— START OF Data provided —

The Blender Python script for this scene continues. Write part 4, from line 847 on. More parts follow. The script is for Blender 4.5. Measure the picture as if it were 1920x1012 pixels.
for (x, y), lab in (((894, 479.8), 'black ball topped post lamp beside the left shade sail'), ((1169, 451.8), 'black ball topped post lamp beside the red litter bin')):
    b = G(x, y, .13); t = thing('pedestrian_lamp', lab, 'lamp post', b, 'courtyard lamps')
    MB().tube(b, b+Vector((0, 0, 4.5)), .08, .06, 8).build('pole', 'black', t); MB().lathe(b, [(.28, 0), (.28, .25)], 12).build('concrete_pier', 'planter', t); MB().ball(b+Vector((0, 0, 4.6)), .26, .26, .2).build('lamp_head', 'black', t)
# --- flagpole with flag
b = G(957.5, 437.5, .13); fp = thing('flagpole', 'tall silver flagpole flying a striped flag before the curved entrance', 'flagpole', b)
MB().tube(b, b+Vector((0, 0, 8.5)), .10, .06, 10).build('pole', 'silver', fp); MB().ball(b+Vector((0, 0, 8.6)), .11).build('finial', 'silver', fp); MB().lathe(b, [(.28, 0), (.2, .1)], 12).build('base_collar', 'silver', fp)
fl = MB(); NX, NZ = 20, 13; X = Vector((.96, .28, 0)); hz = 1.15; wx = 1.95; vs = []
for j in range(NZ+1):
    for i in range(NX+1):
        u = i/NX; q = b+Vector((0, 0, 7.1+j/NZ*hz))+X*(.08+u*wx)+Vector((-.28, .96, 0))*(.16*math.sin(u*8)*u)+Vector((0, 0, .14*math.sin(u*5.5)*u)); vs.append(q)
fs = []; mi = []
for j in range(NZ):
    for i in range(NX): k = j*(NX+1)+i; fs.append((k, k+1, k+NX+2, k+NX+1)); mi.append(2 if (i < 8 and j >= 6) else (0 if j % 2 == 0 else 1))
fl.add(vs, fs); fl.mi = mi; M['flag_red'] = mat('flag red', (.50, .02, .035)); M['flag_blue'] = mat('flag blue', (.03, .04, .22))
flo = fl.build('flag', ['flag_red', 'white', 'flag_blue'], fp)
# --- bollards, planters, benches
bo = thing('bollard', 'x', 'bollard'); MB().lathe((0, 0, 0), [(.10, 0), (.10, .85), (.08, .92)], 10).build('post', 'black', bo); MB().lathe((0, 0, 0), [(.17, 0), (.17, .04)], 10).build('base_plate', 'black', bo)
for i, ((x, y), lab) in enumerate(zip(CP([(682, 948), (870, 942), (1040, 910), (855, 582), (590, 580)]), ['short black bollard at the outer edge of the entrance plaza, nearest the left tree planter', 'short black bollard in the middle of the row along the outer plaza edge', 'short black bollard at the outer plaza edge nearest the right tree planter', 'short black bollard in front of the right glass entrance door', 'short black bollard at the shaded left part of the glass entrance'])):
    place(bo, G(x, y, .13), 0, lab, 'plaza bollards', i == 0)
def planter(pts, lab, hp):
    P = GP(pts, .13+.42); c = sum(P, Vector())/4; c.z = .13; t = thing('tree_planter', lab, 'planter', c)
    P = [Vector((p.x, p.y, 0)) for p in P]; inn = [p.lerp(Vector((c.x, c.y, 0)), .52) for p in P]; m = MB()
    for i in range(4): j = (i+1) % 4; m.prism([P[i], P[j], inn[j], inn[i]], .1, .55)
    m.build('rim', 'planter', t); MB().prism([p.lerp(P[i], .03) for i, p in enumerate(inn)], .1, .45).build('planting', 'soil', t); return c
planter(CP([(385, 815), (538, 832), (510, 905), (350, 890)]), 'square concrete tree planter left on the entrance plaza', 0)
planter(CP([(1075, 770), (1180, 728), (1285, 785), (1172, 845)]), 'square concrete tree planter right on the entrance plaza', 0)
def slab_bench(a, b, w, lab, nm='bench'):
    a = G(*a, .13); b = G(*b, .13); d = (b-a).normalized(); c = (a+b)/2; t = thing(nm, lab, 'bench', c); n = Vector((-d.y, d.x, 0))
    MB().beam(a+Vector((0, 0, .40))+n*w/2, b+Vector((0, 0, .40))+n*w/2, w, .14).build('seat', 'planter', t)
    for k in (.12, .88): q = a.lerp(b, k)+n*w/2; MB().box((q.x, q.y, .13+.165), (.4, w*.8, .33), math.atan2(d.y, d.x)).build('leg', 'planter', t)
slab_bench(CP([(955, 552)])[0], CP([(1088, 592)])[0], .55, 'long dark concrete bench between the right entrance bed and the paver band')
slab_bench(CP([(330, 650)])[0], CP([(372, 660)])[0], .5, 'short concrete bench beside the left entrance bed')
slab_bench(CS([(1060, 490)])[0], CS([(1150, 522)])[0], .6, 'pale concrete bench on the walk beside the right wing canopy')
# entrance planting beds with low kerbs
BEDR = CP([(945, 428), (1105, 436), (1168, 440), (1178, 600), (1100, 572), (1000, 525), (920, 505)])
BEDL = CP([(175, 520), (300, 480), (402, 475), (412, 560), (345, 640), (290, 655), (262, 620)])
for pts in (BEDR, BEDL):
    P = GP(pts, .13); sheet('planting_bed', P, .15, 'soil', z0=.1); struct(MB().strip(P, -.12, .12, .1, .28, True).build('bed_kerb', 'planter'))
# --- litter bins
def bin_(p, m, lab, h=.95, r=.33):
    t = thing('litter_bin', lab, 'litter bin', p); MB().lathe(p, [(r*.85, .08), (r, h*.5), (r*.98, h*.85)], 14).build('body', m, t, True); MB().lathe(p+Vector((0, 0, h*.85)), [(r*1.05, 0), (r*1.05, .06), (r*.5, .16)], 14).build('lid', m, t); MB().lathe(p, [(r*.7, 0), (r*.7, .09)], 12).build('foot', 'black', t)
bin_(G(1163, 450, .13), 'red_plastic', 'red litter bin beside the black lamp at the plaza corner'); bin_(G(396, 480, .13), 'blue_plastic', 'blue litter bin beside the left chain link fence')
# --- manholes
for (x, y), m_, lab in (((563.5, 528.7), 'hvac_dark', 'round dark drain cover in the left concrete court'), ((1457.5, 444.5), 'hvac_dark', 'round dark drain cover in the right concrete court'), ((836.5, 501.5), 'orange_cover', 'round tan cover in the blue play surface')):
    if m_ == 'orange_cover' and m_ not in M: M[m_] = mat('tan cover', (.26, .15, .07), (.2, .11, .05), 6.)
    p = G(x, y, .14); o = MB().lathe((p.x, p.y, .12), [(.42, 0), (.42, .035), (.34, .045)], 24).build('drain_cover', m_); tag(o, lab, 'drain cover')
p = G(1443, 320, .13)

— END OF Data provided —

Exercise goal → Extract the full listing and reproduce each line exactly.

Written answer →
The Blender Python script for this scene continues. Write part 4, from line 847 on. More parts follow. The script is for Blender 4.5. Measure the picture as if it were 1920x1012 pixels.
for (x, y), lab in (((894, 479.8), 'black ball topped post lamp beside the left shade sail'), ((1169, 451.8), 'black ball topped post lamp beside the red litter bin')):
    b = G(x, y, .13); t = thing('pedestrian_lamp', lab, 'lamp post', b, 'courtyard lamps')
    MB().tube(b, b+Vector((0, 0, 4.5)), .08, .06, 8).build('pole', 'black', t); MB().lathe(b, [(.28, 0), (.28, .25)], 12).build('concrete_pier', 'planter', t); MB().ball(b+Vector((0, 0, 4.6)), .26, .26, .2).build('lamp_head', 'black', t)
# --- flagpole with flag
b = G(957.5, 437.5, .13); fp = thing('flagpole', 'tall silver flagpole flying a striped flag before the curved entrance', 'flagpole', b)
MB().tube(b, b+Vector((0, 0, 8.5)), .10, .06, 10).build('pole', 'silver', fp); MB().ball(b+Vector((0, 0, 8.6)), .11).build('finial', 'silver', fp); MB().lathe(b, [(.28, 0), (.2, .1)], 12).build('base_collar', 'silver', fp)
fl = MB(); NX, NZ = 20, 13; X = Vector((.96, .28, 0)); hz = 1.15; wx = 1.95; vs = []
for j in range(NZ+1):
    for i in range(NX+1):
        u = i/NX; q = b+Vector((0, 0, 7.1+j/NZ*hz))+X*(.08+u*wx)+Vector((-.28, .96, 0))*(.16*math.sin(u*8)*u)+Vector((0, 0, .14*math.sin(u*5.5)*u)); vs.append(q)
fs = []; mi = []
for j in range(NZ):
    for i in range(NX): k = j*(NX+1)+i; fs.append((k, k+1, k+NX+2, k+NX+1)); mi.append(2 if (i < 8 and j >= 6) else (0 if j % 2 == 0 else 1))
fl.add(vs, fs); fl.mi = mi; M['flag_red'] = mat('flag red', (.50, .02, .035)); M['flag_blue'] = mat('flag blue', (.03, .04, .22))
flo = fl.build('flag', ['flag_red', 'white', 'flag_blue'], fp)
# --- bollards, planters, benches
bo = thing('bollard', 'x', 'bollard'); MB().lathe((0, 0, 0), [(.10, 0), (.10, .85), (.08, .92)], 10).build('post', 'black', bo); MB().lathe((0, 0, 0), [(.17, 0), (.17, .04)], 10).build('base_plate', 'black', bo)
for i, ((x, y), lab) in enumerate(zip(CP([(682, 948), (870, 942), (1040, 910), (855, 582), (590, 580)]), ['short black bollard at the outer edge of the entrance plaza, nearest the left tree planter', 'short black bollard in the middle of the row along the outer plaza edge', 'short black bollard at the outer plaza edge nearest the right tree planter', 'short black bollard in front of the right glass entrance door', 'short black bollard at the shaded left part of the glass entrance'])):
    place(bo, G(x, y, .13), 0, lab, 'plaza bollards', i == 0)
def planter(pts, lab, hp):
    P = GP(pts, .13+.42); c = sum(P, Vector())/4; c.z = .13; t = thing('tree_planter', lab, 'planter', c)
    P = [Vector((p.x, p.y, 0)) for p in P]; inn = [p.lerp(Vector((c.x, c.y, 0)), .52) for p in P]; m = MB()
    for i in range(4): j = (i+1) % 4; m.prism([P[i], P[j], inn[j], inn[i]], .1, .55)
    m.build('rim', 'planter', t); MB().prism([p.lerp(P[i], .03) for i, p in enumerate(inn)], .1, .45).build('planting', 'soil', t); return c
planter(CP([(385, 815), (538, 832), (510, 905), (350, 890)]), 'square concrete tree planter left on the entrance plaza', 0)
planter(CP([(1075, 770), (1180, 728), (1285, 785), (1172, 845)]), 'square concrete tree planter right on the entrance plaza', 0)
def slab_bench(a, b, w, lab, nm='bench'):
    a = G(*a, .13); b = G(*b, .13); d = (b-a).normalized(); c = (a+b)/2; t = thing(nm, lab, 'bench', c); n = Vector((-d.y, d.x, 0))
    MB().beam(a+Vector((0, 0, .40))+n*w/2, b+Vector((0, 0, .40))+n*w/2, w, .14).build('seat', 'planter', t)
    for k in (.12, .88): q = a.lerp(b, k)+n*w/2; MB().box((q.x, q.y, .13+.165), (.4, w*.8, .33), math.atan2(d.y, d.x)).build('leg', 'planter', t)
slab_bench(CP([(955, 552)])[0], CP([(1088, 592)])[0], .55, 'long dark concrete bench between the right entrance bed and the paver band')
slab_bench(CP([(330, 650)])[0], CP([(372, 660)])[0], .5, 'short concrete bench beside the left entrance bed')
slab_bench(CS([(1060, 490)])[0], CS([(1150, 522)])[0], .6, 'pale concrete bench on the walk beside the right wing canopy')
# entrance planting beds with low kerbs
BEDR = CP([(945, 428), (1105, 436), (1168, 440), (1178, 600), (1100, 572), (1000, 525), (920, 505)])
BEDL = CP([(175, 520), (300, 480), (402, 475), (412, 560), (345, 640), (290, 655), (262, 620)])
for pts in (BEDR, BEDL):
    P = GP(pts, .13); sheet('planting_bed', P, .15, 'soil', z0=.1); struct(MB().strip(P, -.12, .12, .1, .28, True).build('bed_kerb', 'planter'))
# --- litter bins
def bin_(p, m, lab, h=.95, r=.33):
    t = thing('litter_bin', lab, 'litter bin', p); MB().lathe(p, [(r*.85, .08), (r, h*.5), (r*.98, h*.85)], 14).build('body', m, t, True); MB().lathe(p+Vector((0, 0, h*.85)), [(r*1.05, 0), (r*1.05, .06), (r*.5, .16)], 14).build('lid', m, t); MB().lathe(p, [(r*.7, 0), (r*.7, .09)], 12).build('foot', 'black', t)
bin_(G(1163, 450, .13), 'red_plastic', 'red litter bin beside the black lamp at the plaza corner'); bin_(G(396, 480, .13), 'blue_plastic', 'blue litter bin beside the left chain link fence')
# --- manholes
for (x, y), m_, lab in (((563.5, 528.7), 'hvac_dark', 'round dark drain cover in the left concrete court'), ((1457.5, 444.5), 'hvac_dark', 'round dark drain cover in the right concrete court'), ((836.5, 501.5), 'orange_cover', 'round tan cover in the blue play surface')):
    if m_ == 'orange_cover' and m_ not in M: M[m_] = mat('tan cover', (.26, .15, .07), (.2, .11, .05), 6.)
    p = G(x, y, .14); o = MB().lathe((p.x, p.y, .12), [(.42, 0), (.42, .035), (.34, .045)], 24).build('drain_cover', m_); tag(o, lab, 'drain cover')
p = G(1443, 320, .13)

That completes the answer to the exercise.